# [Exercise input]
======

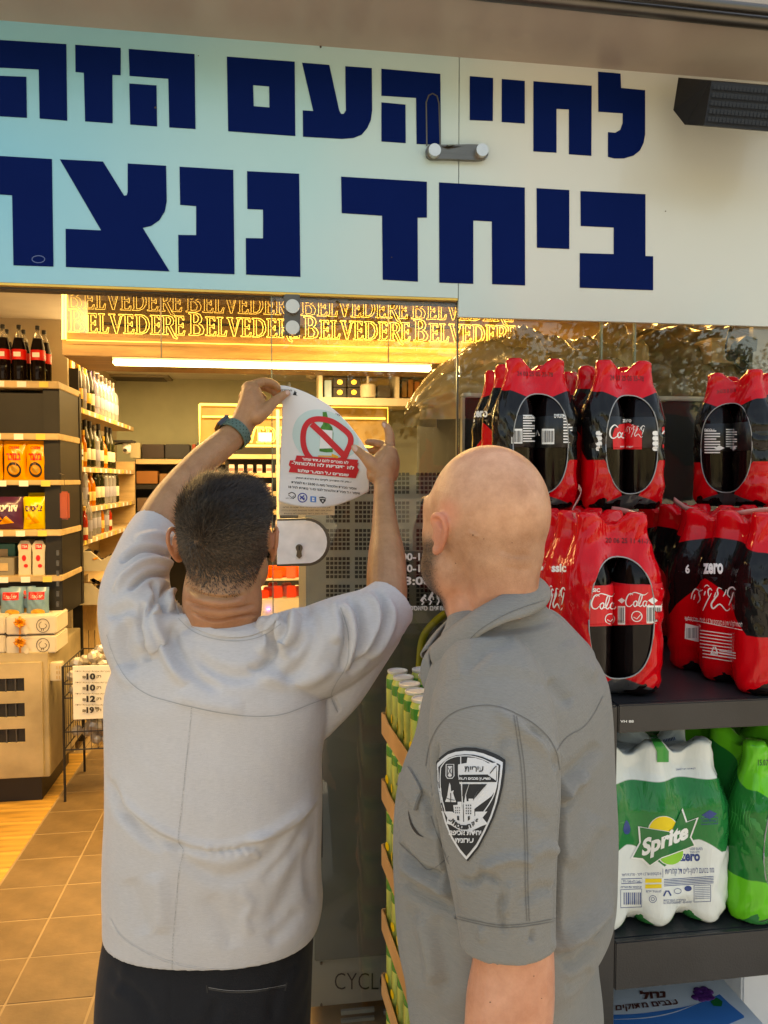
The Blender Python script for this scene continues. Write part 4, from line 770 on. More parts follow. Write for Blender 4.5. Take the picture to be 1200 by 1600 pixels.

======

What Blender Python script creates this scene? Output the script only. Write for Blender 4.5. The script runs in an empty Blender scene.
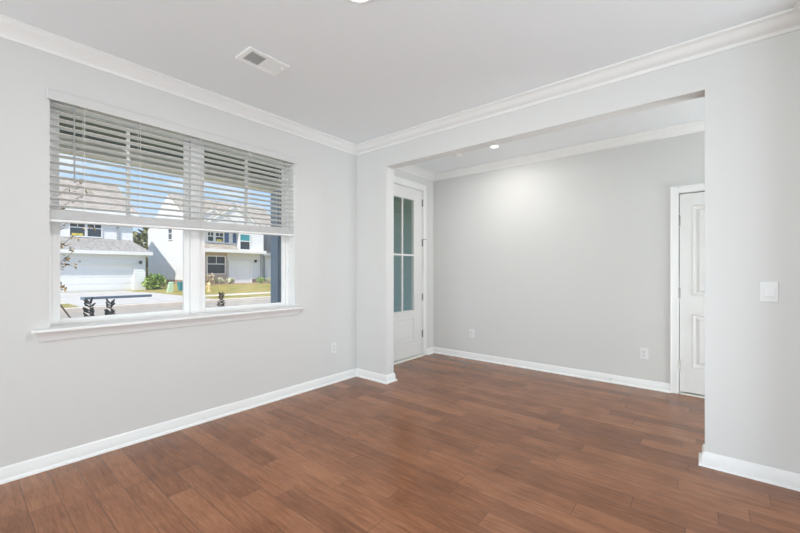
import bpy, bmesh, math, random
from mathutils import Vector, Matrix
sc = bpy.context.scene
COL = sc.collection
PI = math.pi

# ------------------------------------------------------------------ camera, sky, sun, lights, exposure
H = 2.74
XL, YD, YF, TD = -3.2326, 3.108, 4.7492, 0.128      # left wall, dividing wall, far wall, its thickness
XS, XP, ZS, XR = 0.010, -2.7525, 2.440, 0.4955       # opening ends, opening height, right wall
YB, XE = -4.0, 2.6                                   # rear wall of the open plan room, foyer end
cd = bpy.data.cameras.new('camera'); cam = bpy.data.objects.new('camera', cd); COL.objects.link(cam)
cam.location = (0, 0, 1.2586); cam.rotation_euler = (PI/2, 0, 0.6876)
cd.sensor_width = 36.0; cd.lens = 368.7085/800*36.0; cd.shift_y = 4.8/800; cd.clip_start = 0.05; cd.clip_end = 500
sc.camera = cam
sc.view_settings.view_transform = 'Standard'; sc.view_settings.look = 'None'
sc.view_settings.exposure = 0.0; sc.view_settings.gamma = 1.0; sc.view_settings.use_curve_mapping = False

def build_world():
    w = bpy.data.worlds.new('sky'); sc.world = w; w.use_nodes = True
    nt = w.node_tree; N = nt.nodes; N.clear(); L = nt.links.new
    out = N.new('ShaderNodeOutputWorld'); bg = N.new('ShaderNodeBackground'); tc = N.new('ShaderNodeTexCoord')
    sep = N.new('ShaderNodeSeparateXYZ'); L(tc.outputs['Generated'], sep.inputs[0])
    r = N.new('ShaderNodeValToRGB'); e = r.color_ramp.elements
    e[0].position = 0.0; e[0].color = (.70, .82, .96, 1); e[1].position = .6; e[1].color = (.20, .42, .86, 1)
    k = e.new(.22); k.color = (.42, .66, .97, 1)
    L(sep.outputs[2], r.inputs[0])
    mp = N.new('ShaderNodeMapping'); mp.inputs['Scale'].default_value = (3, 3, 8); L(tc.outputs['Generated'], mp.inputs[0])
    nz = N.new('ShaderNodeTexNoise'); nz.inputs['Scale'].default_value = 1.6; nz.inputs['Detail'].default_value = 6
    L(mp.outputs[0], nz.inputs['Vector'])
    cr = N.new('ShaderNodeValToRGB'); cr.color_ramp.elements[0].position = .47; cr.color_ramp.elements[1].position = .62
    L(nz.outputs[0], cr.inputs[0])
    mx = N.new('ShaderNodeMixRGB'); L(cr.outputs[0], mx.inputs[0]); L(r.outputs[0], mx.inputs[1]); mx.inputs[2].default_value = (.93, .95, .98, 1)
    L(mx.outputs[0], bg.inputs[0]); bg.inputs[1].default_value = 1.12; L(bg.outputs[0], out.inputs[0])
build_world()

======

# [Instructions for the task]
Above this task is a listing with pictures in it. Retype only the lines from the one containing "What Blender Python" through the one containing "sc.view_settings.exposure = 0.0;", both included, and not the pictures.

# [Response to the task]
What Blender Python script creates this scene? Output the script only. Write for Blender 4.5. The script runs in an empty Blender scene.
import bpy, bmesh, math, random
from mathutils import Vector, Matrix
sc = bpy.context.scene
COL = sc.collection
PI = math.pi

# ------------------------------------------------------------------ camera, sky, sun, lights, exposure
H = 2.74
XL, YD, YF, TD = -3.2326, 3.108, 4.7492, 0.128      # left wall, dividing wall, far wall, its thickness
XS, XP, ZS, XR = 0.010, -2.7525, 2.440, 0.4955       # opening ends, opening height, right wall
YB, XE = -4.0, 2.6                                   # rear wall of the open plan room, foyer end
cd = bpy.data.cameras.new('camera'); cam = bpy.data.objects.new('camera', cd); COL.objects.link(cam)
cam.location = (0, 0, 1.2586); cam.rotation_euler = (PI/2, 0, 0.6876)
cd.sensor_width = 36.0; cd.lens = 368.7085/800*36.0; cd.shift_y = 4.8/800; cd.clip_start = 0.05; cd.clip_end = 500
sc.camera = cam
sc.view_settings.view_transform = 'Standard'; sc.view_settings.look = 'None'
sc.view_settings.exposure = 0.0; sc.view_settings.gamma = 1.0; sc.view_settings.use_curve_mapping = False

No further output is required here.